● **DATASET ENTRIES**
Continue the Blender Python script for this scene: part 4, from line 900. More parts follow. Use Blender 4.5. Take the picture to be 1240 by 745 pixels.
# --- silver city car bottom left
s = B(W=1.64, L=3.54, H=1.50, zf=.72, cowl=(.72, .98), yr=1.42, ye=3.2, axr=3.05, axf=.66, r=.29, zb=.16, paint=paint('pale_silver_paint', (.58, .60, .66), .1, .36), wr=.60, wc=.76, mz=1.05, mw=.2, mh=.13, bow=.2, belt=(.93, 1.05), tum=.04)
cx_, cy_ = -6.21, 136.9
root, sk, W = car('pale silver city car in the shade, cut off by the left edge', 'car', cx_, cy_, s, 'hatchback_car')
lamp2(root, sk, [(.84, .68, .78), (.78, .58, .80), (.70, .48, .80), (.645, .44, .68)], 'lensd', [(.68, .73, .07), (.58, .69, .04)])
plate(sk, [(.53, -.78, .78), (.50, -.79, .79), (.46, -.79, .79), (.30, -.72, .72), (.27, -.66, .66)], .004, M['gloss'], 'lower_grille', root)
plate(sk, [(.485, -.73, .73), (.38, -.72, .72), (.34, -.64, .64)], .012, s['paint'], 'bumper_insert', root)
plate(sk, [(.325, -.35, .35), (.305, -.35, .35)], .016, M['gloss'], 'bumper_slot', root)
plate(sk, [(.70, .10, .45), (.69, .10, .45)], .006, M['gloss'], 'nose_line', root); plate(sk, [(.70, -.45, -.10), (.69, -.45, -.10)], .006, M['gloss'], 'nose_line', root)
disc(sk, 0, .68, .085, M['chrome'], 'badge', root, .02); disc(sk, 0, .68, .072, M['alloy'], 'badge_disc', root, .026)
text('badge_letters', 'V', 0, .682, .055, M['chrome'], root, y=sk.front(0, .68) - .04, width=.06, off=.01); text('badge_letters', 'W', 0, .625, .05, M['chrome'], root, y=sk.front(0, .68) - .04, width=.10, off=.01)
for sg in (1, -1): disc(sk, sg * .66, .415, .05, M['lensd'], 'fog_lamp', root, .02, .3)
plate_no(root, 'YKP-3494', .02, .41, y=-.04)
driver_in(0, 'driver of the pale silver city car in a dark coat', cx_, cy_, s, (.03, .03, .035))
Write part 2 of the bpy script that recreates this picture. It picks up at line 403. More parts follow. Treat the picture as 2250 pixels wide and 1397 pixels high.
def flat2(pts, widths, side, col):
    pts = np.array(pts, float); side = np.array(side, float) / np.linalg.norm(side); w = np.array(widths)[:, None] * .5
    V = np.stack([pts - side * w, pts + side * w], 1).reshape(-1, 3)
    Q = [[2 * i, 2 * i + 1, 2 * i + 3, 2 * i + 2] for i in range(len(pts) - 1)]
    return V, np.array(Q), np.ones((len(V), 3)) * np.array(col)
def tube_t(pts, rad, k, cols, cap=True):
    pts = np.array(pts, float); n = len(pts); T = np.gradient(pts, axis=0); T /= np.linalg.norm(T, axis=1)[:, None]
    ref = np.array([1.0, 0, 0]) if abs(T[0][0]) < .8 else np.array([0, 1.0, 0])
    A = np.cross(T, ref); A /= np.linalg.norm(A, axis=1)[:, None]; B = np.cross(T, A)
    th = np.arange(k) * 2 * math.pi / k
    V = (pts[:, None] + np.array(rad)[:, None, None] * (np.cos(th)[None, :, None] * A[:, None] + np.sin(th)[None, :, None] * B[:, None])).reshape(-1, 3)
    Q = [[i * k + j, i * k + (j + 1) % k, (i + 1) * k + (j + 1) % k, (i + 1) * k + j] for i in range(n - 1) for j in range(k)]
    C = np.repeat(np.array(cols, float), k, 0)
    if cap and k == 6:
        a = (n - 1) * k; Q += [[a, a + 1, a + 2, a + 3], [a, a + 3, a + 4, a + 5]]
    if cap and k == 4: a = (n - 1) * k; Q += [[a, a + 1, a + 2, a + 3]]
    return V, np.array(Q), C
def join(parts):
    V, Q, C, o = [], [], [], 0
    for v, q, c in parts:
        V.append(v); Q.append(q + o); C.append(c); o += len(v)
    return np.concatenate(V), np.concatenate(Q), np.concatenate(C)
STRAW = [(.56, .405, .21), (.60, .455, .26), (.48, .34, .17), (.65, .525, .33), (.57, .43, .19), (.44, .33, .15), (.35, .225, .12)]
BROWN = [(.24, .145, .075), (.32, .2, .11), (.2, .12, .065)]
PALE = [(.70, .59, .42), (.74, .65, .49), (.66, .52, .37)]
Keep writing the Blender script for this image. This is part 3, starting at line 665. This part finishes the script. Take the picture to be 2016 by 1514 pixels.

● **REQUIRED TASK**
Using the listing above, state the number of lines that hold "parts", with no other text.

● **CORRECT OUTPUT**
4